Diese Wirkungen kann bisher auch die Hirtin bestätigen, die die Herde in einen enggesteckten Nachtpferch treibt, sofern das steile Gelände zwischen der Oberen Stilfser Alm und dem Skigebiet Sulden es zulässt. Beschützt werden sie auch in der Nacht von den sechs Maremmano Abruzzese Hunden. Diese Hundegruppe setzt sich aus drei erfahrenen und geprägten Hunden sowie drei jüngeren Hunden zusammen. Die Hirtin selber schläft in unterschiedlich ausgestatteten Hütten, die ihr zur Verfügung gestellt werden. Einige von diesen stammen noch aus der Zeit als Behirtung die Regel war und andere wurden eigens neu errichtet. Nicht immer ist Wasser in der Nähe, was durchaus auch mit dem Klimawandel und der damit verbundenen Trockenheit in den Bergen verbunden ist. Durch den warmen Sommer gibt es vermutlich sehr viele Schlangen, denen die Schafe ebenfalls zum Opfer fallen. So reiht sich eine Herausforderung an die nächste.
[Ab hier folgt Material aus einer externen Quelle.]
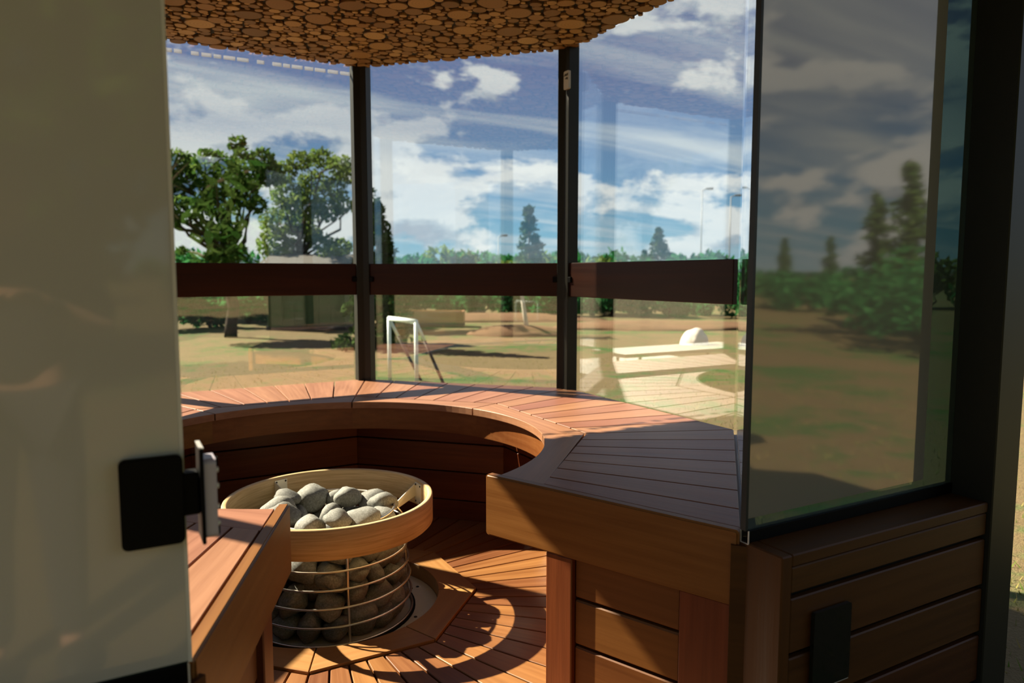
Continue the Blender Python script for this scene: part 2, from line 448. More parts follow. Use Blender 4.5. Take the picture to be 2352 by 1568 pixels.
for i, (x, y, r) in enumerate(circles):
    if i in single:
        o = add('log_slice', smeshes[i % 14], M['slice'], ceiling, (x, y, zc_ + rng.uniform(-.002, .002)), rng.uniform(0, 6.28))
        o.scale = (r / .03, r / .03, 1)
    else: slice_shape(bm, x, y, r, uvl, i, 9, rng.uniform(-.002, .003))
tag(add('small_log_slices', mesh_from(bm, 'small_log_slices'), M['slice'], ceiling, (0, 0, zc_)), kind='stuff')

# ------------------------------------------------------------------ posts, glass, outer walls of the octagon
side_name = {0: 'right', 45: 'back_right', 90: 'back', 135: 'back_left', 180: 'left', 225: 'bench_left', 315: 'bench_right'}
def post_profile(k):
    """wraps the corner at vertex angle a, two inner faces parallel to the neighbouring sides"""
    a = radians(22.5); o = []
    # in a frame whose x axis points outward through the vertex
    lo, li, th = .046, .040, .060
    t1 = Vector((-sin(a), cos(a))); t2 = Vector((-sin(a), -cos(a)))   # along the two sides away from the corner
    n1 = Vector((cos(a), sin(a))); n2 = Vector((cos(a), -sin(a)))
    c = Vector((1.012 * S, 0))
    p = [c, c + t1 * .060, c + t1 * .060 - n1 * th, c - Vector((th / cos(a), 0)) , c + t2 * .060 - n2 * th, c + t2 * .060]
    return [(v.x, v.y) for v in p]
pp = post_profile(0)
post_me = prism('corner_post', pp, Z(-.02), Z(1.117) + .05, .002)
plabels = {22.5: 'dark steel corner post carrying the small white sensor tag', 67.5: 'dark steel corner post between the two back window panes',
           112.5: 'dark steel corner post behind the left bench, left of the back pane', 157.5: 'dark steel corner post far left of the octagon',
           202.5: 'dark steel corner post nearest behind the left front glass'}
for a, lb in plabels.items():
    tag(add('corner_post', post_me, M['post'], None, (0, 0, 0), radians(a)), lb, 'post', 'corner posts of the glass octagon')
L2 = S * sin(radians(22.5))
wn = 1
for a in (90, 45, 0, 135, 180, 225, 315):
    me = mesh_from(bm_box(AP * S - .004, AP * S + .004, -L2 + (.01 if a != 315 else .004), L2 - .01, Z(-.005), Z(1.117) + .01), 'window_pane')
    tag(add('window_%d' % wn, me, M['glass'], None, (0, 0, 0), radians(a)), kind='structure'); wn += 1
    me = mesh_from(bm_box(AP * S - .03, AP * S + .03, -L2, L2, 0.0, Z(-.02), 0), 'wall_lower')
    tag(add('wall_' + side_name[a], me, M['siding'], None, (0, 0, 0), radians(a)), kind='structure')
# row of short pale translucent blocks along the top edge of the back pane
win1 = bpy.data.objects['window_1']
pk = random.Random(5); y = -L2 + .05; pmes = {}
while y < L2 - .08:
    wd = pk.choice((.035, .045, .055)); gap = pk.choice((.008, .010, .012, .04))
    if wd not in pmes: pmes[wd] = mesh_from(bm_box(-.003, .003, -wd / 2, wd / 2, -.009, .009, .001), 'pale_dash')
    xx, yy = rotp([(AP * S + .008, y + wd / 2)], radians(90))[0]
    add('pale_dash', pmes[wd], M['dash'], win1, (xx, yy, Z(1.117) - .033), radians(90))
    y += wd + gap
# sensor tag on the post
a = radians(22.5)
tagc = Vector(((1.012 * S - .060 / cos(a)) * cos(a), (1.012 * S - .060 / cos(a)) * sin(a), Z(1.012)))
nrm = Vector((-cos(0), -sin(0), 0))
tp = Vector((cos(a), sin(a), 0)) * (1.012 * S - .060 / cos(a)) + Vector((0, -.028, 0))
st_ = empty('sensor_tag', (tp.x - .006, tp.y, Z(.985)), 'small white rectangular sensor tag with dark print on steel post', 'sensor')
bx = Vector((tp.x - .006, tp.y, Z(1.012)))
me = mesh_from(bm_prism(rounded_rect(.044, .086, .006), -.006, .006, 0), 'case'); rt_ = (pi / 2, 0, -pi / 2)
add('case', me, M['label'], st_, bx, rot=rt_)
pr = random.Random(2)
for row, (dz, segs) in enumerate(((.024, (-.016, -.010, -.005, .001, .007, .014)), (.006, (-.006, .002, .008, .013)))):
    for q, dy in enumerate(segs):
        wd = pr.choice((.0025, .004)); hh = pr.choice((.006, .009, .011))
        add('print_mark', mesh_from(bm_box(-.0006, .0006, -wd / 2, wd / 2, -hh / 2, hh / 2), 'print_mark'), M['ink'], st_, (bx.x - .0066, bx.y - dy, bx.z + dz + pr.uniform(-.002, .002)))

# backrest rails
rz0, rz1 = .3129, .4245
rlab = {90: 'dark wooden backrest rail across the back pane left of the middle post', 45: 'dark wooden backrest rail between the two back posts',
        0: 'brown wooden backrest rail right of the sensor post', 135: 'dark wooden backrest rail on the back left side', 180: 'dark wooden backrest rail on the far left side',
        }
rail_me = mesh_from(bm_box(-L2 + .050, L2 - .050, -.012, .012, -(rz1 - rz0) / 2 * S, (rz1 - rz0) / 2 * S, .003), 'backrest_rail')
rail_long = mesh_from(bm_box(-L2 + .006, L2 - .050, -.012, .012, -(rz1 - rz0) / 2 * S, (rz1 - rz0) / 2 * S, .003), 'backrest_rail')
brk = mesh_from(bm_box(-.028, .028, -.007, .007, -.014, .014, .002), 'rail_bracket')
for a, lb in rlab.items():
    ar = radians(a); xr = AP * S - .020
    r_ = empty('backrest_rail', (xr * cos(ar), xr * sin(ar), Z(rz0)), lb, 'rail', 'backrest rails round the glass')
    add('rail_board', rail_long if a == 0 else rail_me, M['rail'], r_, (xr * cos(ar), xr * sin(ar), Z((rz0 + rz1) / 2)), ar + pi / 2)
    for s in ((1,) if a == 0 else (-1, 1)):
        q = rotp([(xr - .016, s * (L2 - .048))], ar)[0]
        add('rail_bracket', brk, M['black'], r_, (q[0], q[1], Z((rz0 + rz1) / 2)), ar + pi / 2)

# ------------------------------------------------------------------ bench sections
BI, BO = .508, .615 * AP            # inner arc radius, straight outer edge of the edge board
blab = {315: 'wooden bench section at the doorway with seven shaded boards, right of the heater',
        0: 'sunlit wooden bench section under the right side window', 45: 'wooden bench section between the two back posts',
        90: 'wooden bench section under the back pane left of the middle post', 135: 'wooden bench section at the back left, partly behind the left front glass',
        180: 'wooden bench section along the far left side', 225: 'wooden bench section at the doorway nearest the camera, left of the heater'}
arcp = [(BI * S * cos(radians(x)), BI * S * sin(radians(x))) for x in np.linspace(22.3, -22.3, 17)]
xb = BO * S - .0045
edge_poly = [(xb, -xb * tan(radians(22.5)) + .002), (xb, xb * tan(radians(22.5)) - .002)] + arcp
def edge_poly_cut(end):
    """the edge board stops at the end fascia in the two sections beside the doorway"""
    cut = []
    aa = radians(22.5 * end); nx, ny = -sin(aa), cos(aa)
    for x, y in edge_poly:
        d = x * nx + y * ny
        if d * end > -.031:
            k = (-.031 * end - d); x += nx * k; y += ny * k
        cut.append((x, y))
    return cut
edge_me = {0: prism('edge_board', rotp(edge_poly, -pi / 2), -.030, 0, .0012)}
for e in (-1, 1): edge_me[e] = prism('edge_board', rotp(edge_poly_cut(e), -pi / 2), -.030, 0, .0012)
def fascia_mesh():
    bm = bmesh.new(); r0, r1 = .524 * S, .524 * S + .02
    pts = np.linspace(-22.5, 22.5, 19)
    poly = [(r0 * cos(radians(x)), r0 * sin(radians(x))) for x in pts] + [(r1 * cos(radians(x)), r1 * sin(radians(x))) for x in pts[::-1]]
    return mesh_from(bm_prism(rotp(poly, -pi / 2), -.1290, -.030, 0), 'curved_fascia')
fasc_me = fascia_mesh()
xr = .600 * S; hw = xr * tan(radians(22.5)) + .0005
rows = [(-.050, -.1365), (-.141, -.2275), (-.232, -.3185), (-.323, FLOOR)]
riser_me = {e: [mesh_from(bm_box(-hw + (.075 if e == -1 else 0), hw - (.075 if e == 1 else 0), -.010, .010, b * S, a * S, .0015), 'riser_board') for a, b in rows] for e in (-1, 0, 1)}
pl_me = {}
for e in (-1, 0, 1):
    for i in range(NP):
        a0 = -22.5 + i * step; mid = a0 + step / 2
        g0 = .034 if (e == -1 and i == 0) else .0032; g1 = .034 if (e == 1 and i == NP - 1) else .0032
        pl_me[e, i] = (mid, prism('bench_plank', rotp(radial_piece(a0, a0 + step, BO * S + .0045, .917 * S * 1.0, g0, g1), -radians(mid)), -.028, 0, .0012))
for sec, lb in blab.items():
    sr = radians(sec); e = {315: -1, 225: 1}.get(sec, 0)
    base = rotp([(.75 * S, 0)], sr)[0]
    b = empty('bench_section', (base[0], base[1], fz), lb, 'bench', 'sections of the octagonal sauna bench')
    for i in range(NP):
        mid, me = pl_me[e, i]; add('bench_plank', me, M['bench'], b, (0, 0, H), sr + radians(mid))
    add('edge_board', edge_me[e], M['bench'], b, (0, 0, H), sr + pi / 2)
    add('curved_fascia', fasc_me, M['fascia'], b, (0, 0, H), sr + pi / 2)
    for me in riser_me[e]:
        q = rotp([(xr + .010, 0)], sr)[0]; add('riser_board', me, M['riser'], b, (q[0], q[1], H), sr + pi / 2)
    add('seat_bearer', mesh_from(bm_box(.64 * S, .90 * S, -.30, .30, -.09, -.032), 'seat_bearer'), M['roof'], b, (0, 0, H), sr)
    if e:
        # end: local frame along the radial line of the doorway corner; y points into the bench
        ang = radians(-67.5 if e == -1 else -112.5); into = 1 if e == -1 else -1
        def lbx(name, r0, r1, d0, d1, z0, z1, material, bev, along='x', round_=0.0):
            y0, y1 = sorted((d0 * into, d1 * into))
            cx, cy, czz = (r0 + r1) / 2 * S, (y0 + y1) / 2, (z0 + z1) / 2 * S
            p = rotp([(cx, cy)], ang)[0]; hx, hy, hz = (r1 - r0) / 2 * S, (y1 - y0) / 2, abs(z1 - z0) / 2 * S
            if round_:
                bmm = bm_prism(rounded_rect(2 * hx, 2 * hz, round_), -hy, hy, 0)
                es = [ed for ed in bmm.edges if abs(ed.verts[0].co.z - ed.verts[1].co.z) < 1e-6]
                bmesh.ops.bevel(bmm, geom=es, offset=.005, segments=3, affect='EDGES')
                bmesh.ops.rotate(bmm, verts=bmm.verts, matrix=Matrix.Rotation(pi / 2, 3, 'X'))
                return add(name, mesh_from(bmm, name), material, b, (p[0], p[1], H + czz), ang)
            if along == 'x': return add(name, mesh_from(bm_box(-hx, hx, -hy, hy, -hz, hz, bev), name), material, b, (p[0], p[1], H + czz), ang)
            me = mesh_from(bm_box(-hz, hz, -hy, hy, -hx, hx, bev), name)
            o = add(name, me, material, b, (p[0], p[1], H + czz), rot=(0, pi / 2, ang)); return o
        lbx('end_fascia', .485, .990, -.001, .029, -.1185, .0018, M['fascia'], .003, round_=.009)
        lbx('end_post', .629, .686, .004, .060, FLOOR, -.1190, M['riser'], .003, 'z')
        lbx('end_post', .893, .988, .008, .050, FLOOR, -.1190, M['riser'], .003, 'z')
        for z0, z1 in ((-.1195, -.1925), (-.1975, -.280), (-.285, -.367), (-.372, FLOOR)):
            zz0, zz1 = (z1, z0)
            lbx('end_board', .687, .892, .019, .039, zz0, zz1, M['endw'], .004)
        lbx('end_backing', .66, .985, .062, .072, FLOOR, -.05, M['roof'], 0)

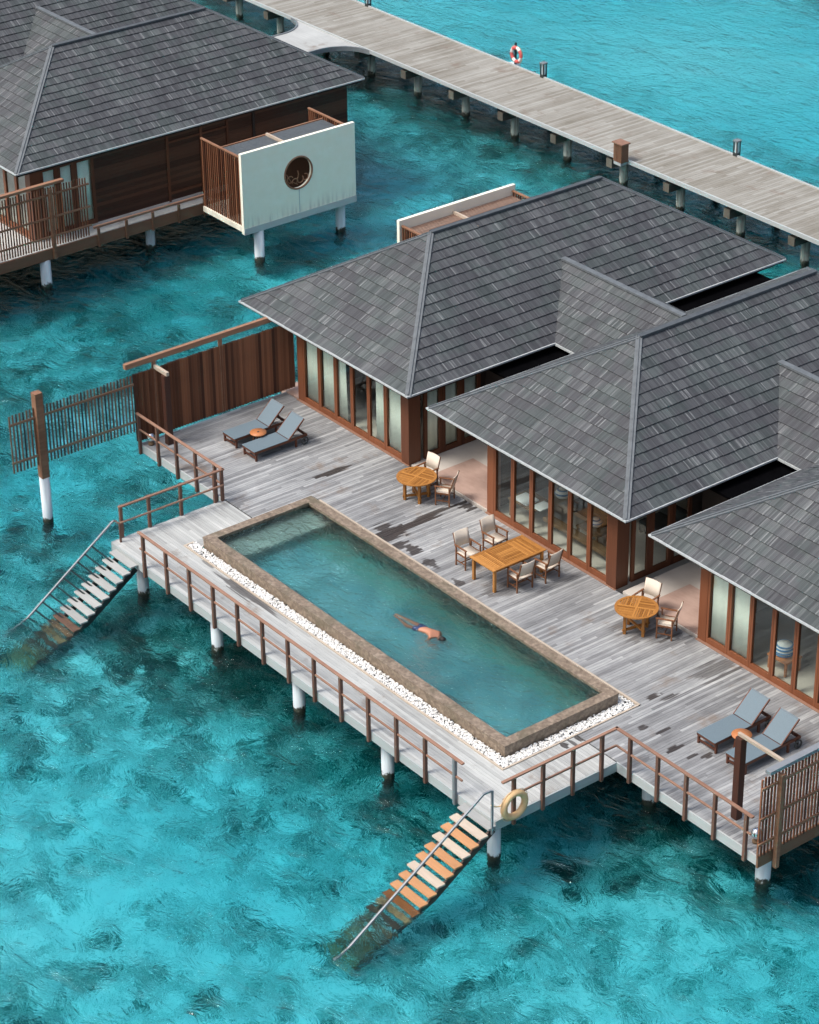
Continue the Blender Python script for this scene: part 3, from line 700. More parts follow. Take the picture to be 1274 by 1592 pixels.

Erfreulicherweise scheint sich zumindest die Unsicherheit zu legen, ob sich überhaupt genügend Tiere von heimischen Auftreiber für die nächste Sommersaison finden lassen werden, denn nach jahrelangen Rissen ist das Interesse an der Behirtung nach diesem bisher erfolgreichen Sommer wieder gestiegen. Fragt man die Hirtin nach den Hunden, so sagt sie: ” Meine Hunde helfen mir am meisten und machen den wenigsten Aufwand. Abends füttere ich sie und zwischendrin kommen sie zu mir und lassen sich streicheln.”

Bei den anstehenden Exkursionen haben die Teilnehmenden die Möglichkeit, mehr über die Almwirtschaft und das Leben von Schäferinnen und Hirten sowie dem Zusammenspiel von Tourismus und Landwirtschaft zu erfahren. Außerdem können sie den Einsatz von Hunden zur Lenkung und zum Schutz der Herde hautnah erleben – allerdings nur nach vorheriger Anmeldung und Teilnahmebestätigung.